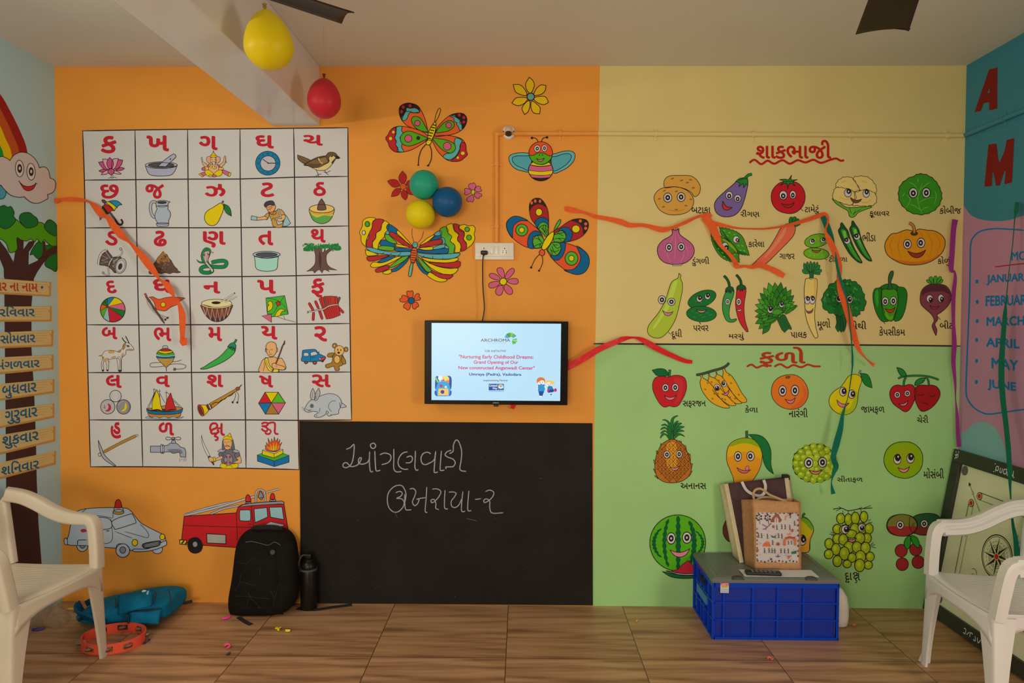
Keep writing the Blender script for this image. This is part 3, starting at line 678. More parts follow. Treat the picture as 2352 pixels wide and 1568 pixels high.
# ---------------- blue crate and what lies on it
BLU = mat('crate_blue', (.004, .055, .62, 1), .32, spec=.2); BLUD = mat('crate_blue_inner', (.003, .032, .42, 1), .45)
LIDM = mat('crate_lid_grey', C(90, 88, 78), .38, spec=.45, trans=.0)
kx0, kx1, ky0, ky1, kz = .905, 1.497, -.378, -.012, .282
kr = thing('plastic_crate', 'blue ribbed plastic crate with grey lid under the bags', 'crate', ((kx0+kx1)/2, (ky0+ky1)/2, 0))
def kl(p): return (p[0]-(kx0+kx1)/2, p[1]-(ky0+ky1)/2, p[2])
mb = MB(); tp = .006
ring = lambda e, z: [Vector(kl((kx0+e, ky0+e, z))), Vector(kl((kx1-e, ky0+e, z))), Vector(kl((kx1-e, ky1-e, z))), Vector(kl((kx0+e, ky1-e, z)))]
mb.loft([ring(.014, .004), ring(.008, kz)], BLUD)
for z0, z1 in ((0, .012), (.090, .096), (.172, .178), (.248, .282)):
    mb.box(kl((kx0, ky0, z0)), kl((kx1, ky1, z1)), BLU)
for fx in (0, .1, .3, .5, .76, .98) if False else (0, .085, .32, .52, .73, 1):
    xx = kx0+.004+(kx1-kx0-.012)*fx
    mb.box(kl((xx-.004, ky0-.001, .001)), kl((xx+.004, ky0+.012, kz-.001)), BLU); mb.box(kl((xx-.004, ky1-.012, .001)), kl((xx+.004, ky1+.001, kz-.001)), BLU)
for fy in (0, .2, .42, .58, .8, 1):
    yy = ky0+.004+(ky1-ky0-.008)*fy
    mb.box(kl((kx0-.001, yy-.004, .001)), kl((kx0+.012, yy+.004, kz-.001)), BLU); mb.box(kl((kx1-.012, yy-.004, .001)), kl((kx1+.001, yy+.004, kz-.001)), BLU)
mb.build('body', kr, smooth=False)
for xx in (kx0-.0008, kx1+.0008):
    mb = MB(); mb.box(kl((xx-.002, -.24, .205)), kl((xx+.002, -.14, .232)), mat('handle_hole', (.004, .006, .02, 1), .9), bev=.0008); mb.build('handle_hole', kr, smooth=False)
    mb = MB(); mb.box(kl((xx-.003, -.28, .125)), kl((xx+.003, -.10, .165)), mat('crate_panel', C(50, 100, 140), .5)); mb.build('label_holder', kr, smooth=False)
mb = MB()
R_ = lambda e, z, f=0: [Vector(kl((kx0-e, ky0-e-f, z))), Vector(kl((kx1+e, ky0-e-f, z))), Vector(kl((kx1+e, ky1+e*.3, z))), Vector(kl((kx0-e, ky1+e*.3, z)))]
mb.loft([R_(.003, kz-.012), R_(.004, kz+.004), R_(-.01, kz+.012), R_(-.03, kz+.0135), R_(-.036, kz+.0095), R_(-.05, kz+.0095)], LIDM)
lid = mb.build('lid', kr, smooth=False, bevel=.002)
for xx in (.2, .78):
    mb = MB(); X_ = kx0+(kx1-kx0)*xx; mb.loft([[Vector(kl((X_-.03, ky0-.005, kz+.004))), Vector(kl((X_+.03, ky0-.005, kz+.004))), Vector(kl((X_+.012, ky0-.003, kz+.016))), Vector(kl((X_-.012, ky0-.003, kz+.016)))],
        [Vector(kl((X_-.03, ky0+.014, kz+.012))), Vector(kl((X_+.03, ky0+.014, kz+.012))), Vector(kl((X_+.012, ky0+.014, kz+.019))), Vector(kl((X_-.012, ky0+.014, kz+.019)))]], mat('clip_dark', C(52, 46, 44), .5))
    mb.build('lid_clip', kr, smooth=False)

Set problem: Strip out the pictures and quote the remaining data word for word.

Output below:
Keep writing the Blender script for this image. This is part 3, starting at line 678. More parts follow. Treat the picture as 2352 pixels wide and 1568 pixels high.
# ---------------- blue crate and what lies on it
BLU = mat('crate_blue', (.004, .055, .62, 1), .32, spec=.2); BLUD = mat('crate_blue_inner', (.003, .032, .42, 1), .45)
LIDM = mat('crate_lid_grey', C(90, 88, 78), .38, spec=.45, trans=.0)
kx0, kx1, ky0, ky1, kz = .905, 1.497, -.378, -.012, .282
kr = thing('plastic_crate', 'blue ribbed plastic crate with grey lid under the bags', 'crate', ((kx0+kx1)/2, (ky0+ky1)/2, 0))
def kl(p): return (p[0]-(kx0+kx1)/2, p[1]-(ky0+ky1)/2, p[2])
mb = MB(); tp = .006
ring = lambda e, z: [Vector(kl((kx0+e, ky0+e, z))), Vector(kl((kx1-e, ky0+e, z))), Vector(kl((kx1-e, ky1-e, z))), Vector(kl((kx0+e, ky1-e, z)))]
mb.loft([ring(.014, .004), ring(.008, kz)], BLUD)
for z0, z1 in ((0, .012), (.090, .096), (.172, .178), (.248, .282)):
    mb.box(kl((kx0, ky0, z0)), kl((kx1, ky1, z1)), BLU)
for fx in (0, .1, .3, .5, .76, .98) if False else (0, .085, .32, .52, .73, 1):
    xx = kx0+.004+(kx1-kx0-.012)*fx
    mb.box(kl((xx-.004, ky0-.001, .001)), kl((xx+.004, ky0+.012, kz-.001)), BLU); mb.box(kl((xx-.004, ky1-.012, .001)), kl((xx+.004, ky1+.001, kz-.001)), BLU)
for fy in (0, .2, .42, .58, .8, 1):
    yy = ky0+.004+(ky1-ky0-.008)*fy
    mb.box(kl((kx0-.001, yy-.004, .001)), kl((kx0+.012, yy+.004, kz-.001)), BLU); mb.box(kl((kx1-.012, yy-.004, .001)), kl((kx1+.001, yy+.004, kz-.001)), BLU)
mb.build('body', kr, smooth=False)
for xx in (kx0-.0008, kx1+.0008):
    mb = MB(); mb.box(kl((xx-.002, -.24, .205)), kl((xx+.002, -.14, .232)), mat('handle_hole', (.004, .006, .02, 1), .9), bev=.0008); mb.build('handle_hole', kr, smooth=False)
    mb = MB(); mb.box(kl((xx-.003, -.28, .125)), kl((xx+.003, -.10, .165)), mat('crate_panel', C(50, 100, 140), .5)); mb.build('label_holder', kr, smooth=False)
mb = MB()
R_ = lambda e, z, f=0: [Vector(kl((kx0-e, ky0-e-f, z))), Vector(kl((kx1+e, ky0-e-f, z))), Vector(kl((kx1+e, ky1+e*.3, z))), Vector(kl((kx0-e, ky1+e*.3, z)))]
mb.loft([R_(.003, kz-.012), R_(.004, kz+.004), R_(-.01, kz+.012), R_(-.03, kz+.0135), R_(-.036, kz+.0095), R_(-.05, kz+.0095)], LIDM)
lid = mb.build('lid', kr, smooth=False, bevel=.002)
for xx in (.2, .78):
    mb = MB(); X_ = kx0+(kx1-kx0)*xx; mb.loft([[Vector(kl((X_-.03, ky0-.005, kz+.004))), Vector(kl((X_+.03, ky0-.005, kz+.004))), Vector(kl((X_+.012, ky0-.003, kz+.016))), Vector(kl((X_-.012, ky0-.003, kz+.016)))],
        [Vector(kl((X_-.03, ky0+.014, kz+.012))), Vector(kl((X_+.03, ky0+.014, kz+.012))), Vector(kl((X_+.012, ky0+.014, kz+.019))), Vector(kl((X_-.012, ky0+.014, kz+.019)))]], mat('clip_dark', C(52, 46, 44), .5))
    mb.build('lid_clip', kr, smooth=False)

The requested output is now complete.